# DATA
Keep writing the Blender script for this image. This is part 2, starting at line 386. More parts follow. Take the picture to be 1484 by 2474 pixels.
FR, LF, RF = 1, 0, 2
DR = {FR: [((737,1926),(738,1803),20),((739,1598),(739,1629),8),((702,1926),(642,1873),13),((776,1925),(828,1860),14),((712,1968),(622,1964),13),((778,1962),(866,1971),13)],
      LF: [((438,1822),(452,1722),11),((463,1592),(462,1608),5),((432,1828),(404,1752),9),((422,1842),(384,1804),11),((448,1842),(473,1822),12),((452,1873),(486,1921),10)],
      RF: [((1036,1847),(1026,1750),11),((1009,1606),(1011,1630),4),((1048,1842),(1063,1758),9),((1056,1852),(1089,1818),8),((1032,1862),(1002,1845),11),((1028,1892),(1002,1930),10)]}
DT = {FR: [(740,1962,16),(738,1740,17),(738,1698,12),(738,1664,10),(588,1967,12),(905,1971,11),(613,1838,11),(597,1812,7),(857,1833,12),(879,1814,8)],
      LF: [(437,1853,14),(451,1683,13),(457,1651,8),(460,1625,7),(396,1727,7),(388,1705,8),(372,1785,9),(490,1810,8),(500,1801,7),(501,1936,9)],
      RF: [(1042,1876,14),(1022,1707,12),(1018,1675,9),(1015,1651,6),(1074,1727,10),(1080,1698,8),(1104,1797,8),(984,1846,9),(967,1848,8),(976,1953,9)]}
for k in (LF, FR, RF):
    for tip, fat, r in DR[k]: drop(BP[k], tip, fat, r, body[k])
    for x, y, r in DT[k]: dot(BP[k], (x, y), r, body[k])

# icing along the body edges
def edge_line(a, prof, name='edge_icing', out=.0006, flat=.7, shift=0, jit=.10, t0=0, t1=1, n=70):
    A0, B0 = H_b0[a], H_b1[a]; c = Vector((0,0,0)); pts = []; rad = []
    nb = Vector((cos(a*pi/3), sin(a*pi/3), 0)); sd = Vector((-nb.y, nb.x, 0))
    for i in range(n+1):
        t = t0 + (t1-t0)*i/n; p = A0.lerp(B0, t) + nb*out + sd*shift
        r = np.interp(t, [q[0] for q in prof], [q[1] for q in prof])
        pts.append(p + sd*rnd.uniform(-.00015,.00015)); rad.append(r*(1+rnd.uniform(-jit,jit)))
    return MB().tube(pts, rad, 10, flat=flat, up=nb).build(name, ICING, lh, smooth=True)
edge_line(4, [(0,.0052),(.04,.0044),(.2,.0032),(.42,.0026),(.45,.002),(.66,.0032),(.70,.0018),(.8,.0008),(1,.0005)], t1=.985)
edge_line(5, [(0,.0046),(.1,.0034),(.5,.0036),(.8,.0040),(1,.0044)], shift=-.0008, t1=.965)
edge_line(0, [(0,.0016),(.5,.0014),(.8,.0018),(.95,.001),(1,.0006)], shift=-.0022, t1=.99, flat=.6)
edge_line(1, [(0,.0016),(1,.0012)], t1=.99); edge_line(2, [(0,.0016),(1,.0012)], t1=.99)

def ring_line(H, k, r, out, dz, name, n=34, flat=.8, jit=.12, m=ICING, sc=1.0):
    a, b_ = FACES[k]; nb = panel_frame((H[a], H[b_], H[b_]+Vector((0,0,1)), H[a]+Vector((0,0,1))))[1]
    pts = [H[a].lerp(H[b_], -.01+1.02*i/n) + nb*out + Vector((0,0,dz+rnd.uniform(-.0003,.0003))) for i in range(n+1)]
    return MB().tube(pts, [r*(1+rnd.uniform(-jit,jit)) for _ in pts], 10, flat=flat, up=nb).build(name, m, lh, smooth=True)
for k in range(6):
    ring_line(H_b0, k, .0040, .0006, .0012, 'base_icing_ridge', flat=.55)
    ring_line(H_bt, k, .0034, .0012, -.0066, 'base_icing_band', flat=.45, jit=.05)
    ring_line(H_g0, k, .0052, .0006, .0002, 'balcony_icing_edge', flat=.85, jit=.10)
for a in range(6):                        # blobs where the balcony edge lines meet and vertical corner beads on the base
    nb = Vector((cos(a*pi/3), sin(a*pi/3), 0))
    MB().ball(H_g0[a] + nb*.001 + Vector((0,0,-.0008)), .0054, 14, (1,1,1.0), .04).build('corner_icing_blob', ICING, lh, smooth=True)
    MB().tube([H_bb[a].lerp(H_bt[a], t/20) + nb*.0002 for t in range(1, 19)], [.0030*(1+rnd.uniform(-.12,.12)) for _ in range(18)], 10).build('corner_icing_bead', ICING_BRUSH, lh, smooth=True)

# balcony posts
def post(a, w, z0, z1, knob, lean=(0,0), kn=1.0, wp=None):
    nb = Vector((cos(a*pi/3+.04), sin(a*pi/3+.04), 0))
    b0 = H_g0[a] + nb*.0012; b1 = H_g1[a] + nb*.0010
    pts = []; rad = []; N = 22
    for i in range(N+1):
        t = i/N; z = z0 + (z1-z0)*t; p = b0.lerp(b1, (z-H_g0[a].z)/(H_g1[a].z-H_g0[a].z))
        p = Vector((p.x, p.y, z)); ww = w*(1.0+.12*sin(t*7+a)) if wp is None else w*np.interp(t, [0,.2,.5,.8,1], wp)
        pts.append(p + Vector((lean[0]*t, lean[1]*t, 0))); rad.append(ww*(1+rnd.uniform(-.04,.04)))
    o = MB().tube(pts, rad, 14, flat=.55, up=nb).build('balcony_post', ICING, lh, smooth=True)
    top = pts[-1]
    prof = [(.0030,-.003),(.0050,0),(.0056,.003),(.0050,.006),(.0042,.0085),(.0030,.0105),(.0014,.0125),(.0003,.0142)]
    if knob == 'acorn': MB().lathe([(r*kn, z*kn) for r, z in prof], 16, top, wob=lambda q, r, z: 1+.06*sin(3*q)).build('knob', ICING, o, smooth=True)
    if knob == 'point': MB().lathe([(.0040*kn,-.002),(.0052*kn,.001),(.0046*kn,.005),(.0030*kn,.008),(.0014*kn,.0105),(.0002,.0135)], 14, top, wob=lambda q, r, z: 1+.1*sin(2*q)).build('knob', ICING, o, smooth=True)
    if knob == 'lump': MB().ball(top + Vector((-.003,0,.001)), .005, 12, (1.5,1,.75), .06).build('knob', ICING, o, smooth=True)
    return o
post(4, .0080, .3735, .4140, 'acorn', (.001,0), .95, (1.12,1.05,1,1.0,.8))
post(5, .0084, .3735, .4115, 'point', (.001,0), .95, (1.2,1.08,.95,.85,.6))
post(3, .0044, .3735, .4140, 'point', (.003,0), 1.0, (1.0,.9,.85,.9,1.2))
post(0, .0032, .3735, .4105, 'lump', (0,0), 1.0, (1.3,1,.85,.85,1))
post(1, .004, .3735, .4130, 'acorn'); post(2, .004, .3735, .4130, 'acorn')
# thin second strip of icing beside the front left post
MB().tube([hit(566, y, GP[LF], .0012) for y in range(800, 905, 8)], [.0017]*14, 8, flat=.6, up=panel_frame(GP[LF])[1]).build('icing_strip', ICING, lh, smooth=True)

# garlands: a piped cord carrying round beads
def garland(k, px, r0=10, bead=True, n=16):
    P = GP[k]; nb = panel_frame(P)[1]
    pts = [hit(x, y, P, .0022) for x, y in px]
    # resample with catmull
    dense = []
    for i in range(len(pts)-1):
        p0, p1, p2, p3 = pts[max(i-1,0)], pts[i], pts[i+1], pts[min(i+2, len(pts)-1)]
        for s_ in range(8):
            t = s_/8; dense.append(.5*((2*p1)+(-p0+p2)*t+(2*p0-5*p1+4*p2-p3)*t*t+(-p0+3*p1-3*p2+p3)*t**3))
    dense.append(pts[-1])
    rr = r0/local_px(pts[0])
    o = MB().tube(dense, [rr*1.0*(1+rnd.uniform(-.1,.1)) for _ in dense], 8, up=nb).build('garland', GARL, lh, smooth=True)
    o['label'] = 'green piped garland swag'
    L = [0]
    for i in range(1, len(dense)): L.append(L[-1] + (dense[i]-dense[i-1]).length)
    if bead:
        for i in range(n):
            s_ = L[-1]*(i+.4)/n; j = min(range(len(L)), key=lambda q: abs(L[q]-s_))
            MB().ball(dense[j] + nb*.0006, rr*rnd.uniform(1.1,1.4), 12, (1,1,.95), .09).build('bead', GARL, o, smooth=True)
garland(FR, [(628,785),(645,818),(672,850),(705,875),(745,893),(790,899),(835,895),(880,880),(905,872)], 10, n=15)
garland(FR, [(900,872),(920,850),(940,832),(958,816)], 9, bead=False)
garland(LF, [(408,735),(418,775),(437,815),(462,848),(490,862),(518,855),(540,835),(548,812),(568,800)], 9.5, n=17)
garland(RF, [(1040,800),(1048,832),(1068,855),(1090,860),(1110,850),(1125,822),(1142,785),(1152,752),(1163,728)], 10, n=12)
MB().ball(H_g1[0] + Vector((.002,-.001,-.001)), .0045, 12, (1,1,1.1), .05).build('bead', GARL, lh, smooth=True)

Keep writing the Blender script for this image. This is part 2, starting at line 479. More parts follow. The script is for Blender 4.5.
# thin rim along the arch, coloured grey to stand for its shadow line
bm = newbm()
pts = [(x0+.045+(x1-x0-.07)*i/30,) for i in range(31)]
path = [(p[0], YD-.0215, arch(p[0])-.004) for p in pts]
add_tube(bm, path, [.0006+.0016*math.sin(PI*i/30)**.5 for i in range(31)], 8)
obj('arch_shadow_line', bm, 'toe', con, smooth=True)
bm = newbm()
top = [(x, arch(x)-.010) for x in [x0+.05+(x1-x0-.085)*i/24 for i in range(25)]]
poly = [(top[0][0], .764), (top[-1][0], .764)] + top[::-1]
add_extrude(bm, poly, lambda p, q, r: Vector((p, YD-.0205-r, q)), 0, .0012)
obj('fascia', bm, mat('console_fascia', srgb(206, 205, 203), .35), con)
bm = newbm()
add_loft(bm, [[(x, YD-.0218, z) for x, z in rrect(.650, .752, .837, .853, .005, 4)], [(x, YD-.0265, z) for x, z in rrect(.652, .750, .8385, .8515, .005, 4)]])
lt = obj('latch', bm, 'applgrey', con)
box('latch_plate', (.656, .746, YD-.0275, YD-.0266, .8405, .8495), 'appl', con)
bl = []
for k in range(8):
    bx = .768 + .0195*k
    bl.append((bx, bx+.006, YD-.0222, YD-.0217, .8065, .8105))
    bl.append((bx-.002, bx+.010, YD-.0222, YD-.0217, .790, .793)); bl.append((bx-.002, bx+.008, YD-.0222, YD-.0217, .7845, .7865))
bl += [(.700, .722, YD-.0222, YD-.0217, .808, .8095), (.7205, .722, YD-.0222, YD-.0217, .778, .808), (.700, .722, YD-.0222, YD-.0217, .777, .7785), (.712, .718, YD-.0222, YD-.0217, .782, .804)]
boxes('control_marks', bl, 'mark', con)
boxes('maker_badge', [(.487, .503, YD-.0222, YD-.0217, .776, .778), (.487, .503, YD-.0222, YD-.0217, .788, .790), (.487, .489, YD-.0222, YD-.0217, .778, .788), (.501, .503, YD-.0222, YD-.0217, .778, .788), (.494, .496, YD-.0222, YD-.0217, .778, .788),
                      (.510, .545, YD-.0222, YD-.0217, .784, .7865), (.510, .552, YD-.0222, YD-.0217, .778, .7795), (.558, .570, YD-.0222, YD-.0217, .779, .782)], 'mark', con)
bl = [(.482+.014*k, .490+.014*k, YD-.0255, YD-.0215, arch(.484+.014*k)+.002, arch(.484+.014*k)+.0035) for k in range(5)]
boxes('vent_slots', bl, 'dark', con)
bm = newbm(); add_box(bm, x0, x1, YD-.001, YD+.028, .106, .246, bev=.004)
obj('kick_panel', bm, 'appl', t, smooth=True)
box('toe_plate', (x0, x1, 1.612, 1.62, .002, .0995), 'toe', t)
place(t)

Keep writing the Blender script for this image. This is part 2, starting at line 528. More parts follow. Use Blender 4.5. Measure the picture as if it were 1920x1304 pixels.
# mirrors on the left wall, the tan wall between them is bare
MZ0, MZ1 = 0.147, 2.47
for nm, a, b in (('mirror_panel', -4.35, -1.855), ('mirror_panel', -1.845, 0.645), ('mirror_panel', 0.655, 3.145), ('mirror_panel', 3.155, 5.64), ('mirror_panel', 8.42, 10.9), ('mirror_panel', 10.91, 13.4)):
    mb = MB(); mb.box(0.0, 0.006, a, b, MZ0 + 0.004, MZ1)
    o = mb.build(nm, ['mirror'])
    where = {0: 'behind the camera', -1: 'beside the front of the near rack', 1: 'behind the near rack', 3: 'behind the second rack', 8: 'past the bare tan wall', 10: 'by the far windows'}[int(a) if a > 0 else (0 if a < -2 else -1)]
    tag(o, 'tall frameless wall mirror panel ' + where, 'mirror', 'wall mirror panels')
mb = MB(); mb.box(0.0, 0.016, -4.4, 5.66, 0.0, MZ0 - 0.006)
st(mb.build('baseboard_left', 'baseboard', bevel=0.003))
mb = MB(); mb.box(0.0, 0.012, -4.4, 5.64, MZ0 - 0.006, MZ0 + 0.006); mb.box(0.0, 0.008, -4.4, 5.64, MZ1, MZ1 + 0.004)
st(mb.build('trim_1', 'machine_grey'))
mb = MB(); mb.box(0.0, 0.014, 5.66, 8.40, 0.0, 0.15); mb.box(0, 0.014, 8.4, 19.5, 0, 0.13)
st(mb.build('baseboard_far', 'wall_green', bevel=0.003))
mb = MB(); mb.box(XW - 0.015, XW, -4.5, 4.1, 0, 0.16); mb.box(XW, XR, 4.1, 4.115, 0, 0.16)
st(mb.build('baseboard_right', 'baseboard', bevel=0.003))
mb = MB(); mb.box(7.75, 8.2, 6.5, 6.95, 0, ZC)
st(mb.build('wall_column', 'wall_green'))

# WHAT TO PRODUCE
Please quote nothing but the lines from the line with "were 1920x1304 pixels." through the end of the data above, exactly as written, ends included.

# RESPONSE TO THE TASK
Keep writing the Blender script for this image. This is part 2, starting at line 528. More parts follow. Use Blender 4.5. Measure the picture as if it were 1920x1304 pixels.
# mirrors on the left wall, the tan wall between them is bare
MZ0, MZ1 = 0.147, 2.47
for nm, a, b in (('mirror_panel', -4.35, -1.855), ('mirror_panel', -1.845, 0.645), ('mirror_panel', 0.655, 3.145), ('mirror_panel', 3.155, 5.64), ('mirror_panel', 8.42, 10.9), ('mirror_panel', 10.91, 13.4)):
    mb = MB(); mb.box(0.0, 0.006, a, b, MZ0 + 0.004, MZ1)
    o = mb.build(nm, ['mirror'])
    where = {0: 'behind the camera', -1: 'beside the front of the near rack', 1: 'behind the near rack', 3: 'behind the second rack', 8: 'past the bare tan wall', 10: 'by the far windows'}[int(a) if a > 0 else (0 if a < -2 else -1)]
    tag(o, 'tall frameless wall mirror panel ' + where, 'mirror', 'wall mirror panels')
mb = MB(); mb.box(0.0, 0.016, -4.4, 5.66, 0.0, MZ0 - 0.006)
st(mb.build('baseboard_left', 'baseboard', bevel=0.003))
mb = MB(); mb.box(0.0, 0.012, -4.4, 5.64, MZ0 - 0.006, MZ0 + 0.006); mb.box(0.0, 0.008, -4.4, 5.64, MZ1, MZ1 + 0.004)
st(mb.build('trim_1', 'machine_grey'))
mb = MB(); mb.box(0.0, 0.014, 5.66, 8.40, 0.0, 0.15); mb.box(0, 0.014, 8.4, 19.5, 0, 0.13)
st(mb.build('baseboard_far', 'wall_green', bevel=0.003))
mb = MB(); mb.box(XW - 0.015, XW, -4.5, 4.1, 0, 0.16); mb.box(XW, XR, 4.1, 4.115, 0, 0.16)
st(mb.build('baseboard_right', 'baseboard', bevel=0.003))
mb = MB(); mb.box(7.75, 8.2, 6.5, 6.95, 0, ZC)
st(mb.build('wall_column', 'wall_green'))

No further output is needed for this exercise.